Uma reclamação como tantas outras.
Uma aberração como poucas.
Um alheamento dos poderes públicos que vergasta os indefesos consumidores.
Um “é fartar, vilanagem!” apropriado à situação.
Como actor principal, o antigo monopólio, hoje nas mãos dos chineses com o beneplácito de antigos ministros, com o Estado empalmado e os nacionais e os mais de cócoras perante o arbítrio, a iniquidade e a prepotência…
Eis os termos da reclamação dirigida pela consumidora, titular do contrato, à EDP COMERCIAL:
“Até 16 de Outubro de 2023 a facturação ter-se-á efectuado por estimativa, o que parece não se justificar já que a fracção se acha dotada de um instrumento de medição inteligente com leituras directas de banda do comercializador.
Desde 16 de Outubro de 2023 (155,56 €: ft. 3400…) que as leituras são reais , o que vem duplicando de mês a mês o montante a pagar.
Assim,
ft. 3400… (de 16 de Outubro a 14 de Novembro de 23) – €155,56
ft. 3400… (de 14 de Novembro a 14 de Dezembro de 23) – €352,26
ft. 3400… (de 15 de Dezembro de 23 a 14 de Janeiro de 24) – €597,12
(Novembro: os ocupantes da fracção nem sequer em casa estiveram durante parte substancial do mês e o consumo restringiu-se ao frigorífico).
Ora, tais valores constituem um descalabro para a economia doméstica e para os equilíbrios dos orçamentos familiares e são, com efeito, incomportáveis.
Não se tem a garantia de que mesmo os valores mais recentes correspondam a consumos efectivos e a um encontro de contas que é de todo desvalioso para uma habitação em que coabitam dois anciães, com pronunciados hábitos de economia, e que são brindados com estes valores astronómicos que põem em causa o direito à protecção dos seus interesses económicos, constitucionalmente consagrado.
Alerto a EDP COMERCIAL para tão estranho fenómeno e agradeço se me prestem os esclarecimentos devidos porque estou, com efeito, a ser lesada na minha posição como consumidora mercê de métodos pouco lícitos de apresentação das facturas e da mensuração dos consumos que têm de ser sistemática e pontualmente reais que não dessa forma à toa, consoante os apetites dos serviços e dos seus bizarros sistemas.”
A constituição consagra o princípio da protecção económica dos consumidores.
Como corolário, em defesa do orçamento doméstico, o de que “o consumidor tem de pagar só o que consome na exacta medida do que e em que consome”.
Nem mais nem menos…
Ora, quando se viola flagrantemente o princípio e se fere de morte o equilíbrio dos orçamentos domésticos, há uma arma que está ao alcance do consumidor: recusar-se pura e simplesmente a pagar, reclamando.
Se de Vila Real a Vila Real de Santo António, de Figueira de Castelo Rodrigo à Figueira da Foz, os portugueses e os mais aqui radicados procedessem desta forma, as empresas logo se socorreriam de expedientes para obstar à quebra de receitas de tesouraria.
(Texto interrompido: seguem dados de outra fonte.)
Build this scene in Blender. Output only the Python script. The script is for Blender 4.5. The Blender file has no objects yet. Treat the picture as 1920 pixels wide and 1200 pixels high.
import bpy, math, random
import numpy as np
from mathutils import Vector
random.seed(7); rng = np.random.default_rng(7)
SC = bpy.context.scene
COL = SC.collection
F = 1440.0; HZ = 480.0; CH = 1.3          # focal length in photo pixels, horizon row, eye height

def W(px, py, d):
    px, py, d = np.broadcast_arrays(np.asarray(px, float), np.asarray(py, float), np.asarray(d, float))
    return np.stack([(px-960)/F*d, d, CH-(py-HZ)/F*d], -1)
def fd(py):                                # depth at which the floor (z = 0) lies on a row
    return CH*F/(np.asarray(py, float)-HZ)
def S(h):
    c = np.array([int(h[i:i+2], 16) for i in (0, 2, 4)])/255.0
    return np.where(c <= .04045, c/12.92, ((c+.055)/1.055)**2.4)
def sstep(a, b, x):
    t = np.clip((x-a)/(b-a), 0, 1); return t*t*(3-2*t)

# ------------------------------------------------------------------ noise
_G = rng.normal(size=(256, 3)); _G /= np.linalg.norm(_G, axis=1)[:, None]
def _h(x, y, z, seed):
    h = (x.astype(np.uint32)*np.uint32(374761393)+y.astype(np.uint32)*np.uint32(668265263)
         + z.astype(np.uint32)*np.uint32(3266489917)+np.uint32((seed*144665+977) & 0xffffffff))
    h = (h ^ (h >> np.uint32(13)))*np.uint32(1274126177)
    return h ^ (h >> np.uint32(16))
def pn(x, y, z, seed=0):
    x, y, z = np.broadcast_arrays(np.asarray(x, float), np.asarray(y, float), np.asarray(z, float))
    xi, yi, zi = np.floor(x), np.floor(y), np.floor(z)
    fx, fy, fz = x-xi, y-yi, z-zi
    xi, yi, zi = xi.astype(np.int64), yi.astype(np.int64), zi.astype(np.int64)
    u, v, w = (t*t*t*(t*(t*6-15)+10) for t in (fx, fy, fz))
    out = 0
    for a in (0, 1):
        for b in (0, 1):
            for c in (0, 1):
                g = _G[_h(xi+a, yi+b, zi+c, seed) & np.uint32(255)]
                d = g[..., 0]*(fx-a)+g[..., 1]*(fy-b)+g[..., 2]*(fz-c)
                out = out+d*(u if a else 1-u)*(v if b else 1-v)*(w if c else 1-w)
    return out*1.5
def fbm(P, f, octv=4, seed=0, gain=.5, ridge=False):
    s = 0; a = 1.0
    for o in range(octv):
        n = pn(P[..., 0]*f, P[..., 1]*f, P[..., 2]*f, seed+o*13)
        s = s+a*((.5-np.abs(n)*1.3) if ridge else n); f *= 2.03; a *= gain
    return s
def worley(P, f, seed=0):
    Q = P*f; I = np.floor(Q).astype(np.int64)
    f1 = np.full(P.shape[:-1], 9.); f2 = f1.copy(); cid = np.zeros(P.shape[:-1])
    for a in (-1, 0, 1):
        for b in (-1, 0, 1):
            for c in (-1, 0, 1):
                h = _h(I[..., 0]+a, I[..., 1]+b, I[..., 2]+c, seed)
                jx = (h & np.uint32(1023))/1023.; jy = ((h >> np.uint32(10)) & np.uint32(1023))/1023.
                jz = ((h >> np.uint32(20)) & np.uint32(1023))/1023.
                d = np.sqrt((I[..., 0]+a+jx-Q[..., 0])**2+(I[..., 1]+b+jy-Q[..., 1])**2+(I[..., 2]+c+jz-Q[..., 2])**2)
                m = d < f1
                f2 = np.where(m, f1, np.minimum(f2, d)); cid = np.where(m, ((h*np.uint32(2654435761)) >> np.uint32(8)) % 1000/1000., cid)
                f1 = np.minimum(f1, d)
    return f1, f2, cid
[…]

E talvez o panorama se alterasse
Já que ninguém tem sequer a assistência nem do Regulador – A ERSE – nem, por hipótese, da Provedoria de Justiça, a que recorremos em recuado ano, denunciando situações do jaez destas que são recorrentes, de ocorrência mensal e atingem milhões de famílias, sem sucesso.
À Provedoria de Justiça para que suscitasse perante o Tribunal Constitucional, dada a legitimidade em que está investida, a inconstitucionalidade das normas em que se funda a facturação por estimativa.
E a resposta da provedora adjunta, Teresa Anjinho, deixou-nos siderados: não seria nem oportuno nem conveniente fazê-lo (suscitar a inconstitucionalidade da facturação por estimativa) porque em 2027 (lei leu: 2027) todos os lares estariam dotados de contadores inteligentes com leitura ao segundo…
Provedor, traidor, dir-se-ia numa adaptação de um velho adágio italiano.
Se o Provedor de Justiça se rege por princípios de oportunidade e conveniência que não pelo da legalidade, é mais um aliado de uma administração relapsa e contumaz, que castiga os cidadãos e os consumidores , que não a tábua de salvação de que se valem os injustiçados ávidos de justiça (seja lá isso o que for)!
O que se passa em Portugal parece já não ter remédio!
A menos que os consumidores terçam armas pelos seus interesses e usem o “boicote” generalizado como forma de obstar a que estes sistemas ruinosos lhes dêem cabo da vida…
Solidariedade para com as vítimas. Mas que se deixem de passividades e ajam: boicote à facturação por estimativa!